··· Dataset extract

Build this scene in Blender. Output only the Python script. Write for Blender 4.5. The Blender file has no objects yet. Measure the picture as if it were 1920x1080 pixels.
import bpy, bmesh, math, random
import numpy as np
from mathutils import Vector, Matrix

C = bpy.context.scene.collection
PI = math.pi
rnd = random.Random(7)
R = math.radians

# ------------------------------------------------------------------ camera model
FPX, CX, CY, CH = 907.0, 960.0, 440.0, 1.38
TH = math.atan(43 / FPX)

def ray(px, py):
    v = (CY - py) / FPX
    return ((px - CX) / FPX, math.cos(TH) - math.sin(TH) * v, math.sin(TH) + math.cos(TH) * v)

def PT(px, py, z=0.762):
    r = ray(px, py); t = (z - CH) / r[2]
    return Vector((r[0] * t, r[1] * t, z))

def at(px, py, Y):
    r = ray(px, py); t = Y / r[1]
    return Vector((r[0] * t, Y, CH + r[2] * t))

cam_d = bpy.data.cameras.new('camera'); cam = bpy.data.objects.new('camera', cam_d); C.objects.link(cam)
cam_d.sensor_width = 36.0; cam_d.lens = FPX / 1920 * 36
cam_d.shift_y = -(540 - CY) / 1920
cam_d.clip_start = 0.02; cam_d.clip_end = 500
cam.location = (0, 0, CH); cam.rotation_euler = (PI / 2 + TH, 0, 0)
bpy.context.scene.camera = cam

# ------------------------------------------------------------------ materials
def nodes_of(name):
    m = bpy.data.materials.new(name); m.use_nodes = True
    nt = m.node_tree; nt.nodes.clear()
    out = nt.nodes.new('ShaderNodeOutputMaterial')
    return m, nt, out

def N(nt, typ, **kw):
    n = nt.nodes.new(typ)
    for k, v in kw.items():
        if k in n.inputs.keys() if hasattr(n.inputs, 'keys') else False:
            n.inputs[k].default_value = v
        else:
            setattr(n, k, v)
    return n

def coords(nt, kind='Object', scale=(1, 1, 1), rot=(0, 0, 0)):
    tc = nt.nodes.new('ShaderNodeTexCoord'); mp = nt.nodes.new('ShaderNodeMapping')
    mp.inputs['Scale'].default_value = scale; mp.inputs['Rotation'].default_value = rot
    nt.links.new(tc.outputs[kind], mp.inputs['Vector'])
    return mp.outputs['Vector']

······

Pull out all lines in the data above that include "objects".

Build this scene in Blender. Output only the Python script. Write for Blender 4.5. The Blender file has no objects yet. Measure the picture as if it were 1920x1080 pixels.
cam_d = bpy.data.cameras.new('camera'); cam = bpy.data.objects.new('camera', cam_d); C.objects.link(cam)